Koalisi Sipil Kritik Revisi Kilat UU Minerba: Kepentingan Siapa yang Diutamakan?

Badan Legislasi (Baleg) DPR RI melanjutkan pembahasan Revisi Undang-undang (RUU) Minerba/ist
Badan Legislasi (Baleg) DPR RI melanjutkan pembahasan Revisi Undang-undang (RUU) Minerba/ist

Langkah Badan Legislasi (Baleg) DPR RI menyusun Rancangan Undang-Undang (RUU) tentang Perubahan Ketiga atas Undang-Undang Nomor 4 Tahun 2009 tentang Mineral dan Batu Bara (UU Minerba) dalam waktu singkat pada Senin (20/1/2025) menuai protes keras dari berbagai pihak.


Koalisi masyarakat sipil untuk transparansi tata kelola energi dan sumber daya alam (SDA), yang terdiri dari 31 organisasi nasional dan daerah, menyatakan proses ini penuh dengan kejanggalan. Menurut mereka, langkah tergesa-gesa ini berpotensi membawa dampak negatif jangka panjang bagi tata kelola sumber daya alam.

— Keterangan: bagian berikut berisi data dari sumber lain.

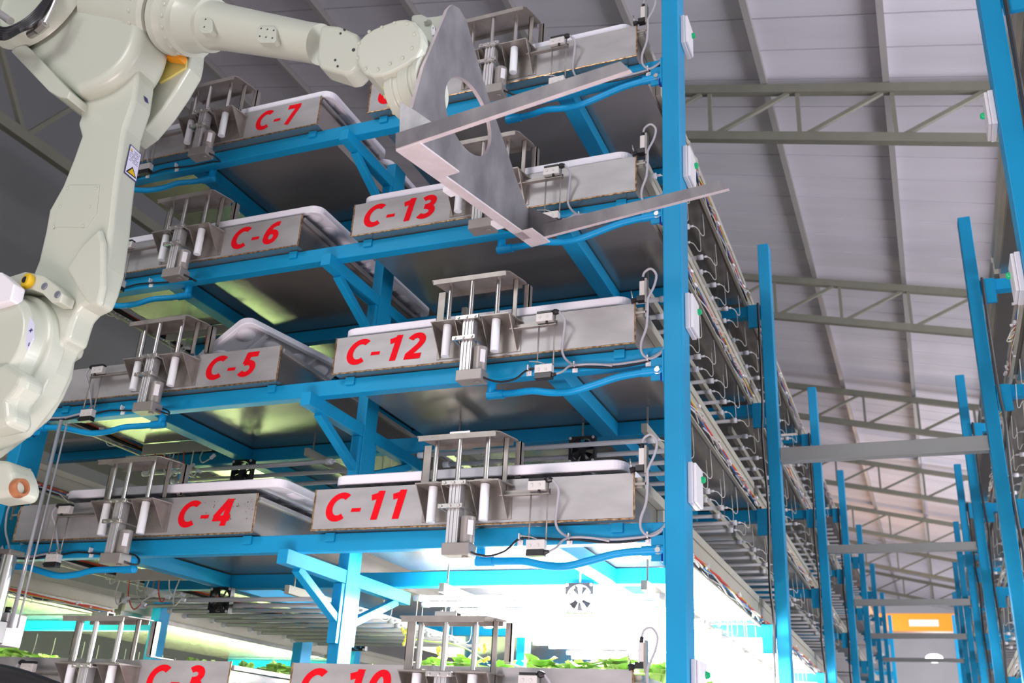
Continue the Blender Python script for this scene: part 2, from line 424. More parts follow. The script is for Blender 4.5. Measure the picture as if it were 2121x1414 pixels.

Koordinator Nasional Publish What You Pay (PWYP) Indonesia, Aryanto Nugroho, mengkritisi mekanisme pembahasan RUU Minerba yang terkesan dipaksakan. Ia mengungkapkan, anggota Baleg baru menerima Naskah Akademis (NA) hanya 30 menit sebelum rapat dimulai.

Beberapa pasal dalam RUU Minerba dinilai bermasalah:

Pasal 51 ayat (1): Wilayah Usaha Pertambangan (WIUP) dapat diberikan dengan cara lelang atau prioritas.

Pasal 51A ayat (1): WIUP untuk perguruan tinggi dapat diberikan secara prioritas.

Pasal 51B ayat (1): WIUP dalam rangka hilirisasi dapat diberikan kepada swasta secara prioritas.

Pasal 75 ayat (2): Izin Usaha Pertambangan Khusus (IUPK) dapat diberikan kepada BUMN, BUMD, swasta, atau organisasi keagamaan.

"Ini adalah bentuk revisi UU yang dipaksakan. Pertanyaan yang muncul, revisi ini untuk siapa? Kepentingan siapa yang diutamakan?" ujar Aryanto dalam keterangan tertulis, Senin (20/1).

Beberapa pasal dalam rancangan undang-undang tersebut dianggap bermasalah karena membuka ruang bagi kepentingan pihak tertentu. Misalnya, Pasal 75 ayat (2) yang memungkinkan izin usaha tambang diberikan kepada organisasi masyarakat (ormas), perguruan tinggi, dan UMKM secara prioritas.

"Jika perguruan tinggi berperan sebagai badan usaha, maka mereka berisiko kehilangan fokus pada fungsi utama, yaitu pengembangan kapasitas SDM dan penelitian ilmiah," tambah Aryanto.

Peneliti Indonesia Parliamentary Center (IPC), Arif Adiputro, mengingatkan bahwa revisi undang-undang yang tergesa-gesa melanggar prinsip pembentukan peraturan perundang-undangan.

"Dalam UU Pembentukan Peraturan Perundang-Undangan (PPP), proses kumulatif terbuka harus mengakomodasi putusan Mahkamah Konstitusi (MK) atau ditetapkan dalam Prolegnas. Namun, RUU Minerba ini tidak memenuhi syarat tersebut," jelasnya.

Ia menegaskan, minimnya partisipasi masyarakat dalam proses ini akan berdampak pada kurangnya legitimasi kebijakan dan berpotensi memicu konflik sosial di masa depan.

Koalisi masyarakat sipil mendesak DPR RI untuk menghentikan proses revisi ini hingga ada pembahasan yang lebih terbuka, melibatkan berbagai pihak, dan memperhatikan aspek keberlanjutan.

"Keputusan tergesa-gesa ini tidak hanya merugikan masyarakat, tetapi juga menciptakan preseden buruk dalam tata kelola legislasi. DPR harus lebih bijak dan memastikan kebijakan yang dihasilkan benar-benar pro-rakyat," pungkasnya.